I (with my brothers) started jujitsu when I was in highschool about 30 years ago for practical self-defense purposes (my father forced us into it).

My sensei (whom he said trained in Kodokan) was also a petrol station owner and has had his share of fights with robbers, muggers and drug addicts. We lived in a not so ideal neighborhood back then. He would tell us stories of his encounters and would show us his stab wounds and the numerous bones that he's broken in his jujitsu career. He even showed us a newspaper clipping how he'd beaten robbers to a pulp when they tried to rob his store and tried to stab him. You can tell that he's a no-nonsense guy.

For the years that we've been training with him, he only taught us mainly knife defenses namely shoulder udekimenage, hijigime, arrest techniques like standing nikyo pin as well kicking the bag/boxing.

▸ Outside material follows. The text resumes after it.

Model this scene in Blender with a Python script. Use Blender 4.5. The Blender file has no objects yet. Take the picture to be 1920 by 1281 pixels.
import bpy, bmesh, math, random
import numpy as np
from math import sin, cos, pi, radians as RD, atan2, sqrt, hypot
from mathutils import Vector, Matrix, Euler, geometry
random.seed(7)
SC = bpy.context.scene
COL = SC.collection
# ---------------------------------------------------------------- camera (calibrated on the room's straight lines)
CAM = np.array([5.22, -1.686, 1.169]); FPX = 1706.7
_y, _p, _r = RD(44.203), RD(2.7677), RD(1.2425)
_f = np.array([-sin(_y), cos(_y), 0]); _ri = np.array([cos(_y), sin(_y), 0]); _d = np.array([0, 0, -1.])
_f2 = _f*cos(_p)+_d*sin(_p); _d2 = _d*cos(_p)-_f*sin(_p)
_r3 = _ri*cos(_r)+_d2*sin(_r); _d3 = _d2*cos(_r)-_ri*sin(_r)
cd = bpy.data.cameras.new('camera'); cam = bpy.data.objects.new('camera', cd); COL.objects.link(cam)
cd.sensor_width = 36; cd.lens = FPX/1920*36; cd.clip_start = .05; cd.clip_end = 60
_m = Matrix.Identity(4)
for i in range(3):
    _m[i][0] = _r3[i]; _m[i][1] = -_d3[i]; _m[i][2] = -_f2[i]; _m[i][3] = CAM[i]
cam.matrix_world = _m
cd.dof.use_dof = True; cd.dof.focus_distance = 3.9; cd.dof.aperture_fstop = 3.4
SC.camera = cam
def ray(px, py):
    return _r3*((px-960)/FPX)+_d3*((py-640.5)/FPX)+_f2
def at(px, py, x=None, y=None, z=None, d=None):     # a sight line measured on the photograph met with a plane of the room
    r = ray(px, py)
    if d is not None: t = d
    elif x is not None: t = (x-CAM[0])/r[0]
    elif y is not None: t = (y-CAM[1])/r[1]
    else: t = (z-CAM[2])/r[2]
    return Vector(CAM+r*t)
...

He didn't even teach us jujitsu basics when I think about it. He must have this street-experience he thought of what minimum techniques he'd teach us would be most effective out in the street. Mind you, the shoulder udekimenage is a bone breaker similar to the nikyo pin, not just submission or throws.

Fast forward several decades, life happened. I have come to love the aikido lifestyle (being non-violent) but have now forgotten how to treat someone that would try to harm me "properly". My old teacher would say that when you encounter a drug-crazed person who's running amok, they wouldn't feel pain even if you break their bones and would continue with their aggression unless you make them really submit which is hard to do given that they'll feel no pain. Or if you encounter a mob, they would continue damaging you unless you do semi-permanent damage on them. He said to get away as fast as you can but deal with a person no more than 2-3 seconds if it comes to that.

Hopefully I would not encounter such things but I feel that I have lost touch with reality given that our art is a "non-aggressive" one.